The work of Rev. Jude Geiger, a Unitarian Universalist minister

Good Friday 2013

This homily was preached on Good Friday, March 29th at the First UU Congregation of Brooklyn.

This is the most difficult day in the Christian liturgical calendar. We are asked to stop and bear witness to the suffering figure on the Cross. Bloody and pierced, Jesus hangs with onlookers staring in grief and fascination. Our gut wants us to look away, even if we can’t stop staring. Our hearts want us to move as fast as possible to the hope reborn on Easter. But the discipline of this day, is not to move past it – not to let it go as quickly as we can. It’s to allow it to seep into our hearts – to face the reality of the death before us. One of my seminary professors – Rev. Christopher Morse – would remind his students every year that the Hope of Easter rests in the shadow of this day.  Redemption in the story comes later – but this day marks not hope, but clarity. Not relief, but purpose.

What is this death? The Cross returns to us again and again in our lives. When we bear witness to the child or the teen shot dead because of the wrong time, or the wrong place, or the wrong color, or the wrong class, or for loving the wrong person. The Cross is there when society looks on in fascination or horror and stands paralyzed to act – only enabling the crime to occur again and again. There is no hope when we see this – but we can pray for purpose.

The Cross returns to us with our culture of shame – our culture of rape. Women being blamed for the very crime that was done to them. Voices that seek to silence her worth to save the faces of other men who’s lives might change because of their own crime. There is no hope when we hear the propaganda, but we can find clarity.

The story of the Cross is not a myth to ease our fears of the afterlife. It is not solely a tale of someone making a sacrifice for our good – or our ease – for our comfort. The trial of the Cross is an indictment to each of us. Horrors happen in this world…. The lynching trees of our history and our present can’t go away by just wishing them so. We must first face them. We must first accept that they are here – in our lives – in our neighborhoods. There is a cross that hangs on the corner of the street – on too many streets.

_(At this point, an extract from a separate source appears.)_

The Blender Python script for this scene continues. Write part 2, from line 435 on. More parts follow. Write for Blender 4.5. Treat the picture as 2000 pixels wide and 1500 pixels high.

          Inertia. Apathy. Numbness. They can plague us sometimes. With the barrage of so many stories of grief, of loss – we can succumb to hopelessness. We can ignore them all, by throwing up our hands, and saying, “Not one more thing. Not me. I can’t fix it all. So I won’t begin anywhere.” That’s the warning of the cross. You won’t be able to fix it all. … That’s the truth. The Christian message doesn’t say we can fix it all. It says we have to act where we can. It says – “On this dayDon’t look away. You need to see this. There is something that can be done for the person before you. For the Cross on this street corner.” You can choose to be the soldiers dicing over the garments of the man on the Cross, or you can be the onlookers gaping in mute horror, or you can be the women at his feet who care for the body and quietly resolve to change the world as best they can – to live their life in memory of a man killed by worldly powers and worldly privilege.

          This is why we commemorate the life and death of Jesus this day. There are some things worth living for; there are some things worth dying for; and there are some things worth remembering.